A while back I read Daniel Tenner's excellent article entitled Taking the Leap. Having run my own modestly successful startup for going on 7 years now, I can say with some authority that he makes excellent points. But one thing about the post bothered me: his advice is most applicable to your first startup. That distinction is critical.
Hacker News idolizes people like Steve Jobs, Elon Musk, and other visionaries who take incredible risks in the face of absurd odds. Their stories are dramatic, and it's delicious to read stories of people who buck the system and succeed. But it is a disservice to the less experienced to omit the beginning to every success story: the small successes they had early in life.
The men who mine asteroids and build electric sports cars don't start with those ventures. To illustrate my point, I'd like to tell a quick story.

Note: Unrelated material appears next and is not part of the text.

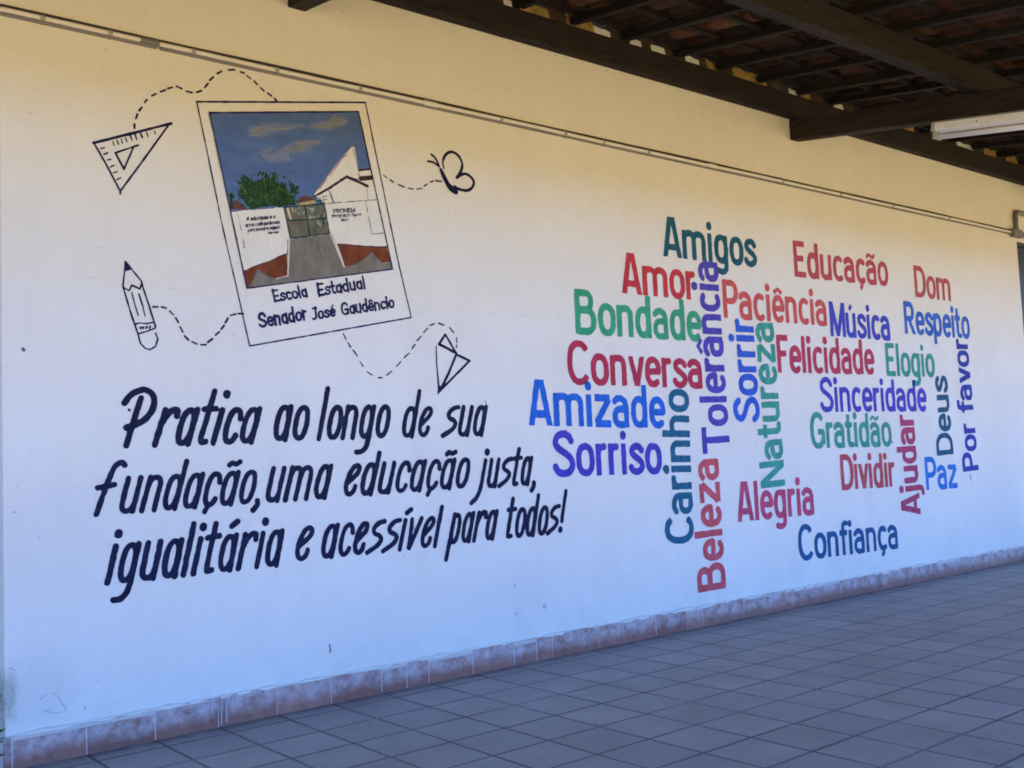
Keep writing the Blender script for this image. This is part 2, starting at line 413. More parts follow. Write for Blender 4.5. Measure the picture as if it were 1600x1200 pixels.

Back in 2008, my cofounders and I were going door to door trying to raise a minuscule amount of funding. One of our business advisers gave us an introduction to a successful founder turned angel investor who had just sold his company. Everyone was talking about how successful he was, but over the course of developing a mentorship relationship, we heard about how he got his humble entrepreneurial start. He did it by selling asbestos file folders to legal consultancies at a time when everyone was going digital. The business model was in it's death throes, but he was able to generate enough profit to reinvest it on his next company.
Read that again if you missed it: our visionary angel investor got started selling fireproof file protectors to lawyers who wouldn't need them in a few years.
This sort of story is far from isolated. Success begets success. Elon Musk didn't start with Tesla, he started by selling a $500 computer game called Blastar at the age of 12.
Don't try and shoot the moon on your first startup. Bootstrapping reduces the upside of your ventures, but it also reduces the risk that you'll fail. Daniel Tenner has it right: keep your head down, reduce your burn rate, and if you succeed doing that a few times, Mars, cold fusion, and hover bikes will still be waiting.